The_Ghoul, August 10th, 2008

This is really hard to review. In my opinion, doom metal, especially the more extreme varieties, should always strive to be uncomfortable and soul crushing. And Skitliv's amfetamin certainly does this. To a T. This sounds like a soundtrack to crushing hate and despair. I know that sounded cliche', but this truly does sound like addict music. Being a recovering addict myself, I know what it feels like to have the hopeless, misanthropic, hateful anger at the world that only an addict at his personal bottom can experience.

Unfortunately, this is also really hard music to listen to. Not because the atmosphere is uncomfortable, but because it's really cluttered and messy. However, a part of me thinks that was intentional. It's cluttered to reflect the cluttered and almost schizophrenic state of mind that an addict has. That doesn't make it any easier to listen to, though. The studio tracks are the real oddities here, but they seem to be a bit cleaner done than the live tracks, especially the live version of amfetamin, which literally turns into chaotic noise, feedback, and screaming at the end. A great way to end a CD, maybe, but I'll be damned if I've listened to this more than twice all the way through. It's good for the occasional listen, but I can't force myself to listen to it that often. It's simply not that good.

Even when an artist experiments, there has to be a certain amount of "meat", so to speak, in the music. That is, something for the listener to chew on for a while. A musical theme to ponder whilst listening to the aforementioned music. There's very little meat on Amfetamin, very little substance to hold onto. When it works, it's very magical, and almost sadomasochistic in its tendencies. Unfortunately, it doesn't work a lot of the time, or features jarring shifts of atmosphere that are frankly too hard on the listener to expect him to keep up. Again, I get the impression that was intentional.

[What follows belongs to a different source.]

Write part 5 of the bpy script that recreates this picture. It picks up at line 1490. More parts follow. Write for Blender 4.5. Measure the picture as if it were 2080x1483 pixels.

In short, there's nothing wrong with making a really weirded out, jarring, uncomfortable, and at times amelodic release; just as long as you don't expect people to like it. Which is all the better, I suppose, because I doubt Maniac wants people to like it. He wants people to hate it, because for a while I think he hated himself. However, even if you take that into account, Amfetamin is simply too spotty and reckless to appreciate fully. It's not terrible, and I can definitely see the good points, but it's also very inconsistent, which in the end kills it, or at least maims it. Get this as an oddity, but if you want a solid album, wait until the full length comes out, this is more a odds and ends release.